The paralysis and uncertainty that was shown by the police and politicians in facing these gangs is largely because they were dominated and led by blacks. White liberals simply do not feel they have the moral legitimacy to challenge the rioters or the culture that they come from because they know the culture of the underclass is largely a black, gangster culture, and to critisise this culture would be racist. Any response to combat the violence by English people will therefore also be racist. This is why they were so relieved to see Turks and Bangladeshis defending themselves. These were people taking on the rioters that they could support without fear.

That's a similar point to one that I have made before about left-liberalism. There are left-liberals who explain inequality by claiming that "whiteness" is an artificial construct invented to uphold privilege over those categorised as "non-white". Therefore, whites are held to be uniquely guilty of racism and the racial oppression of others and any positive expression of whiteness is thought to be motivated by a desire to uphold "white supremacy".
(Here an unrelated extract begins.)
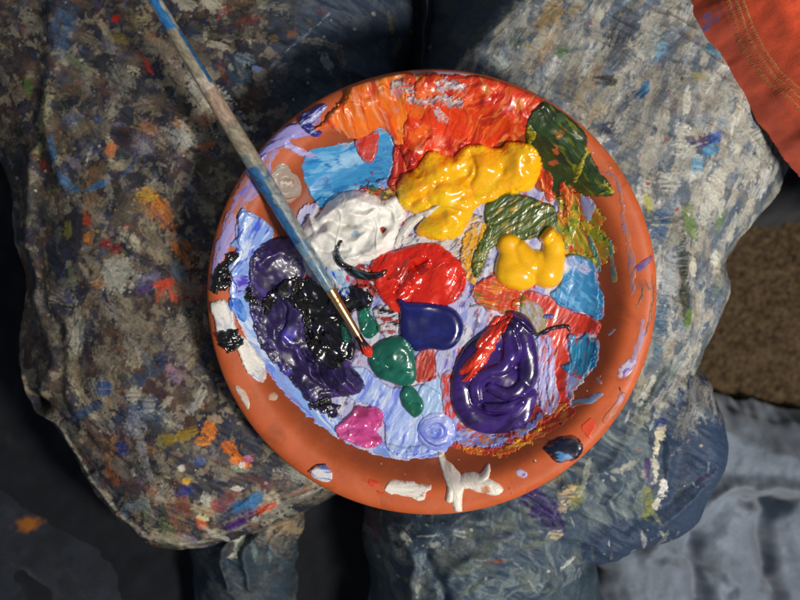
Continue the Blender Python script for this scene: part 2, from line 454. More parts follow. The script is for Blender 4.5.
paint(SM, [(537,338),(550,336),(554,352),(556,380),(560,400),(552,412),(540,412),(538,390)], t=1.8, cols=((166,160,214),), mix=(((200,196,224),.35,2,8),((196,80,70),.18,3,4)), ang=80, ridge=.6, rw=1.6, rag=2, ragw=3, label='lavender brushed edge beside the coiled purple paint')
paint(SM, [(512,302),(528,298),(544,312),(546,330),(534,336),(520,322)], t=1.6, cols=((158,140,108),), mix=(((170,164,196),.3,4,3),((130,130,60),.25,4,3)), ang=-60, ridge=.3, rag=2)
paint(SM, [(456,258),(470,262),(474,290),(462,312),(455,335),(450,312),(440,303),(462,296)], t=1.6, cols=((172,170,212),), mix=(((90,80,160),.3,4,3),((200,198,216),.25,4,3)), ang=80, ridge=.5, rag=2)
paint(SM, [(402,236),(430,232),(456,222),(474,214),(486,226),(478,246),(470,262),(452,256),(430,246),(404,248)], t=2.6, cols=((198,196,200),), mix=(((120,110,120),.18,3,3),((214,160,40),.14,3,3)), ang=30, ridge=.6, rag=3, ragw=4, label='scrambled white paint between the yellow and the red')
paint(SM, [(466,232),(482,222),(496,228),(488,246),(482,262),(476,284),(464,276),(460,256)], t=2.2, cols=((222,160,26),), mix=(((196,190,190),.2,3,3),((120,80,40),.15,3,2)), ang=70, ridge=.5, rag=2.5, ragw=4)
paint(SM, [(473,286),(490,276),(512,283),(526,300),(510,314),(484,308),(474,300)], t=2.4, cols=((204,62,26),), mix=(((224,130,40),.3,4,3),((110,110,40),.22,4,2)), ang=-15, ridge=.6, rag=2, mat=M_SEMI)
paint(SM, [(562,182),(574,190),(590,200),(604,220),(600,232),(618,248),(606,262),(590,270),(568,262),(556,240),(556,212)], t=1.6,
      cols=((172,120,30),), mix=(((188,56,26),.4,5,4),((120,130,36),.38,5,3),((206,170,40),.24,3,5)), ang=-62, ridge=.6, rag=3, ragw=5, mat=M_SEMI, label='ragged yellow green and red scrapes on the right wall')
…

If you are a white person who buys into this theory, then you lose moral standing - not so much within the white community - but relative to non-whites. You become a member of an oppressor class who carries moral guilt toward the non-white other. You will also become hypersensitive to accusations that you are acting in a "racist" way toward non-whites.

So Philip M's argument is well within the bounds of possibility. Lawrence Auster thinks so too; he made this comment in response to what Philip M wrote:

it's the same with U.S. conservatives who are always looking for salvation through a black conservative or a Hispanic conservative. These conservatives want nonwhites to take controversial positions on social issues that they, the conservatives, feel they lack the standing to take themselves. They are contemptible cowards, helplessly under the thumb of the liberalism they claim to oppose.

The key word here is cowardice. Not a physical cowardice but a certain kind of moral cowardice. It would be like a man who thinks aspects of feminism are wrong but who won't speak out against it himself because he thinks that as a man he has no place or standing to make such criticisms. Such a man is really, as Lawrence Auster puts it, still "under the thumb" of the feminism he holds himself to be an opponent of.

So what can we say about the English police commanders? They are either true believers in an anti-white ideology - in which case they are enemies of the majority of the population they are supposed to be protecting, or else they are moral cowards who can't or won't overcome the feeling that they have no moral standing when it comes to the "non-white other".